In the cover of darkness the Bokor, or sorcerer, will venture to the graveyard to dig up the victim. At this time the newly made zombie is given a powerful hallucinogenic. Most believe the substance to be derived from the datura plant. Datura causes violent hallucinations and photophobia (extreme sensitivity to light). One dose will affect the victim for approximately 48 hours.

The heavy influence of the Voodoo religion in the region is the key element to the zombie creation process. If the victim survives exposure to the various chemical compounds at play, they should recover themselves and become normal within days. Believers that go through the process convince themselves, with influence from the Bokor, that they are actually a zombie. These zombies will continue to work under the bokor for years. It is only when family members see them that legitimacy of their “undead” condition comes into question.

Bokors are believed to be able to manipulate the zombi astral, the spirit of a person. What we call the soul. Those that practice dark arts (making zombies, curses, etc…) are said to capture souls inside jars. Some will sell the jars as charms. Others gather them. The more captured souls in their control, the more powerful the bokor. To go against a powerful bokor is begging to be “cursed”. That is why so many of these living zombies strive to believe their conditions and remain in service to the bokor.

If the family recovers their loved one, they won’t find much of that person left. Years of believing yourself dead and exposure to powerful hallucinogenic drugs warps the brain. Zombies without a bokor riding herd on them often end up in asylums. Those who aren’t discovered tend to haunt graveyards, as they feel closer to the dead than the living.

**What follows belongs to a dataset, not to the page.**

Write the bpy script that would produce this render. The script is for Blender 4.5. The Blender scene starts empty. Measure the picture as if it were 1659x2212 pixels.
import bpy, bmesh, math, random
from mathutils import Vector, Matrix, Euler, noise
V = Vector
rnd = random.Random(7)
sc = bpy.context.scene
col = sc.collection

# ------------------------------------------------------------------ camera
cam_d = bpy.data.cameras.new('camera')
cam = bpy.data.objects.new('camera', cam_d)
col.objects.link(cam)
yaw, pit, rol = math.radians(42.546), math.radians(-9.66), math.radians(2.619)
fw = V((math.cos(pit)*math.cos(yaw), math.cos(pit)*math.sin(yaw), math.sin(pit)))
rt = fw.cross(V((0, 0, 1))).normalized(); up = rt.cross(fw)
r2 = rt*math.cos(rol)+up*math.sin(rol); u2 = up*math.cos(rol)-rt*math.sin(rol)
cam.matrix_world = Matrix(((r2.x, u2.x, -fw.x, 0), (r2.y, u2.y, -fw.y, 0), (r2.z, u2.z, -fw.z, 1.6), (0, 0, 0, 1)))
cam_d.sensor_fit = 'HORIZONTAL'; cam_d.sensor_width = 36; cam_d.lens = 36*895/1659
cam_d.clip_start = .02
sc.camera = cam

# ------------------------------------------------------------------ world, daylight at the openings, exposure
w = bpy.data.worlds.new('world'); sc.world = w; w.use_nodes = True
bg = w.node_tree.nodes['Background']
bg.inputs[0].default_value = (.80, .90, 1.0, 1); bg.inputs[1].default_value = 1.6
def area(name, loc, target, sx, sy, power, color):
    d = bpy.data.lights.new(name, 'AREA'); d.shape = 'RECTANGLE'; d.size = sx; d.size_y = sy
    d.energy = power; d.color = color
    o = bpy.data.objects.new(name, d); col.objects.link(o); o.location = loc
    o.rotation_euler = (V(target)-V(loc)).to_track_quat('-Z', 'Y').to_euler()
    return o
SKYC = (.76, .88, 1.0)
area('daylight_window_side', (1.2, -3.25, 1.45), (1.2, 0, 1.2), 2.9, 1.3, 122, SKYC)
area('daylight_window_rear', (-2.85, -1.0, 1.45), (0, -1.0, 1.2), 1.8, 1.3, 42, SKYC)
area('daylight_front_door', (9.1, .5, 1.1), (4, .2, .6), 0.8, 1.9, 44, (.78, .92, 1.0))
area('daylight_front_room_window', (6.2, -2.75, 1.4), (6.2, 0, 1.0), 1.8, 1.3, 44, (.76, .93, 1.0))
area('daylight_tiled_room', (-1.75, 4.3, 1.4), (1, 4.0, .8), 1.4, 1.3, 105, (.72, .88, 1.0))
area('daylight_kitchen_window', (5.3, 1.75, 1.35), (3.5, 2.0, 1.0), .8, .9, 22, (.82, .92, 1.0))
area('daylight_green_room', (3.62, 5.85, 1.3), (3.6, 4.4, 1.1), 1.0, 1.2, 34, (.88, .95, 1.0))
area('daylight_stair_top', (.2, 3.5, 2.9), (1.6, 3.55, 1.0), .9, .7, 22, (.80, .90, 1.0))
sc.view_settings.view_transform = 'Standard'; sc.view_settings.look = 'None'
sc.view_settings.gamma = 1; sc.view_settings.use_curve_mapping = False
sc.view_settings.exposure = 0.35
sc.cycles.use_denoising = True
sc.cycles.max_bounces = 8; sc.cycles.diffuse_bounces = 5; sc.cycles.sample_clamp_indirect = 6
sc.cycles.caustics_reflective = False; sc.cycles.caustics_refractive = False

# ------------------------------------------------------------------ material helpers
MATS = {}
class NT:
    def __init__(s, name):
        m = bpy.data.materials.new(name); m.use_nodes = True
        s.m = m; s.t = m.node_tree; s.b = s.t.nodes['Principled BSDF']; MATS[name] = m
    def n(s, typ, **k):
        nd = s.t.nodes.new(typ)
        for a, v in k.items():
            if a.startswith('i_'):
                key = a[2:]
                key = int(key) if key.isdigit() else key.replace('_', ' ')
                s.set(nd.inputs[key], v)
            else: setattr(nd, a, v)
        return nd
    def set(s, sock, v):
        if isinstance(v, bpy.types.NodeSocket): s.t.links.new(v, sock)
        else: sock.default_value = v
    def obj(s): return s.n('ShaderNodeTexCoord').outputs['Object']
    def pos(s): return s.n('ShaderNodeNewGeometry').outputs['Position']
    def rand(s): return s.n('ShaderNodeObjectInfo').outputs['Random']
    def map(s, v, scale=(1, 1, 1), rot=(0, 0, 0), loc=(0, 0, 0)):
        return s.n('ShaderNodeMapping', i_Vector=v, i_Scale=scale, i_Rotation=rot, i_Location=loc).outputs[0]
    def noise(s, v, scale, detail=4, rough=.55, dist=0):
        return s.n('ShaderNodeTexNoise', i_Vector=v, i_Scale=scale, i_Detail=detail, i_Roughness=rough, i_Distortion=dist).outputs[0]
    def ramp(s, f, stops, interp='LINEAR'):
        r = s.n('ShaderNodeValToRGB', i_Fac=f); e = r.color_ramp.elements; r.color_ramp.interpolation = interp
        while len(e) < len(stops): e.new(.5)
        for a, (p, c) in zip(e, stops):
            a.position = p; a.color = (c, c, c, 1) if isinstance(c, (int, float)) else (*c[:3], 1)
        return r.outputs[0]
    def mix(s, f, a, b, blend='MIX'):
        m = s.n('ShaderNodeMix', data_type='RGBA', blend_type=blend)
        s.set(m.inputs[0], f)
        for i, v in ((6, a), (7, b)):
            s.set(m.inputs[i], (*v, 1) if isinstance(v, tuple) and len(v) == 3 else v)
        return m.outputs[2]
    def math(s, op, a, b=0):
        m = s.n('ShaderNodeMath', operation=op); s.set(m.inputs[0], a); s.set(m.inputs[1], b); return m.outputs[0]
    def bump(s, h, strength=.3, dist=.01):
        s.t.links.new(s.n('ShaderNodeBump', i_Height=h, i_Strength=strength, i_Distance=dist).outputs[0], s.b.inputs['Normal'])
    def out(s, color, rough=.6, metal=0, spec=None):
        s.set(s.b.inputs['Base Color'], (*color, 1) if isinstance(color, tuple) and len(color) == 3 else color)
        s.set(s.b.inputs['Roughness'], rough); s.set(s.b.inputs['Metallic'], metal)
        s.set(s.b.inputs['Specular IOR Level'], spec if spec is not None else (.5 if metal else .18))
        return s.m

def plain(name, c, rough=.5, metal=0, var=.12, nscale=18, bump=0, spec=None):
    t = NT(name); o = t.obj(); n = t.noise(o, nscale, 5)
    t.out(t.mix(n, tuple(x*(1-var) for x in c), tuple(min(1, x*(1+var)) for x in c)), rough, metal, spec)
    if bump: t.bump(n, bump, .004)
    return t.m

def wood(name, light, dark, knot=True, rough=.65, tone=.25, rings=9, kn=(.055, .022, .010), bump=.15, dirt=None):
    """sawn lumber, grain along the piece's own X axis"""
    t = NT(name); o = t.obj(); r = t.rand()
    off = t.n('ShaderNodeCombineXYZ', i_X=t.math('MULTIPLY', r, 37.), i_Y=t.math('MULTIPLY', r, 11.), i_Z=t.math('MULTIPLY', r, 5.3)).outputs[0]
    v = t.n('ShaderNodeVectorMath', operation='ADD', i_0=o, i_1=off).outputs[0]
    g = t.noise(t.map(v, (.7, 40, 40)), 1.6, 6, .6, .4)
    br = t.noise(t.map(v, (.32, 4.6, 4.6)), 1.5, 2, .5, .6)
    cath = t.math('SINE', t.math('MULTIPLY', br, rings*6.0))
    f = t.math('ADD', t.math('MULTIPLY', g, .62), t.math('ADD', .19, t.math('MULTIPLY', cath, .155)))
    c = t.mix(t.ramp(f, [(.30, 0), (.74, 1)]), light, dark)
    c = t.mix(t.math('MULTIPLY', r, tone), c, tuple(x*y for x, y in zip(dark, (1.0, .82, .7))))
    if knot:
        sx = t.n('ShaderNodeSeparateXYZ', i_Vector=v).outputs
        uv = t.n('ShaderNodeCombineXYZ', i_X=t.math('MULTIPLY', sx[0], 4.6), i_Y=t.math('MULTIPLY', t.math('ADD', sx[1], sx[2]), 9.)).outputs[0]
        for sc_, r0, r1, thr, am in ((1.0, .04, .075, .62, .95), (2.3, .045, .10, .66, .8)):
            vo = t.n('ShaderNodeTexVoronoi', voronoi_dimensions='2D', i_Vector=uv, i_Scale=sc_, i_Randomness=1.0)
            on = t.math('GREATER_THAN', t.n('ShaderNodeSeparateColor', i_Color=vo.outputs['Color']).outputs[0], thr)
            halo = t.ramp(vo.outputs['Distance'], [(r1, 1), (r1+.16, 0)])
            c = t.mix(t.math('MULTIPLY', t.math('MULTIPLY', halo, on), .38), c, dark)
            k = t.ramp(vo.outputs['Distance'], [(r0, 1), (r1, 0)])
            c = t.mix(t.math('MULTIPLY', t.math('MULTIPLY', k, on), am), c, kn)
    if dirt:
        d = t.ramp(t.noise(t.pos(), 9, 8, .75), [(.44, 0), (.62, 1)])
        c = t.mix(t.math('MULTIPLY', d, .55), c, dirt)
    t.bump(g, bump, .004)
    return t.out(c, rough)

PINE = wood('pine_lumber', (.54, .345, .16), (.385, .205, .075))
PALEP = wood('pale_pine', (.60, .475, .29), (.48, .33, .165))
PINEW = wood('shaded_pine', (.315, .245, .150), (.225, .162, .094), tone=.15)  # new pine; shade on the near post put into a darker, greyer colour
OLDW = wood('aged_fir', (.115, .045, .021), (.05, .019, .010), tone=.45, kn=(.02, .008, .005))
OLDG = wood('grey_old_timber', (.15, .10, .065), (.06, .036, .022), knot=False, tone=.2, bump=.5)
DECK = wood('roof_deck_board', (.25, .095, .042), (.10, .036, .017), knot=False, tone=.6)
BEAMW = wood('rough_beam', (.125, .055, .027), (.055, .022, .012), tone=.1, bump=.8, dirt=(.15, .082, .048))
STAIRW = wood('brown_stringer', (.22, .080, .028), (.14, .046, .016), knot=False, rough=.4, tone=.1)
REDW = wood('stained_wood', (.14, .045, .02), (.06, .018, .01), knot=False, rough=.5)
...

We here at the Zombie Survival Crew consider these zombies to be victims. That is unless they attempt to harm a crewmember. Unfortunately it is difficult to tell them apart from the other breeds. Keep in mind that newly claimed zombies of this type would appear sweaty. Their eye movements will be erratic, and though it will be difficult to tell, they are breathing. If you think they are the victim of a Voodoo spell, report the zombie but do not dispatch them.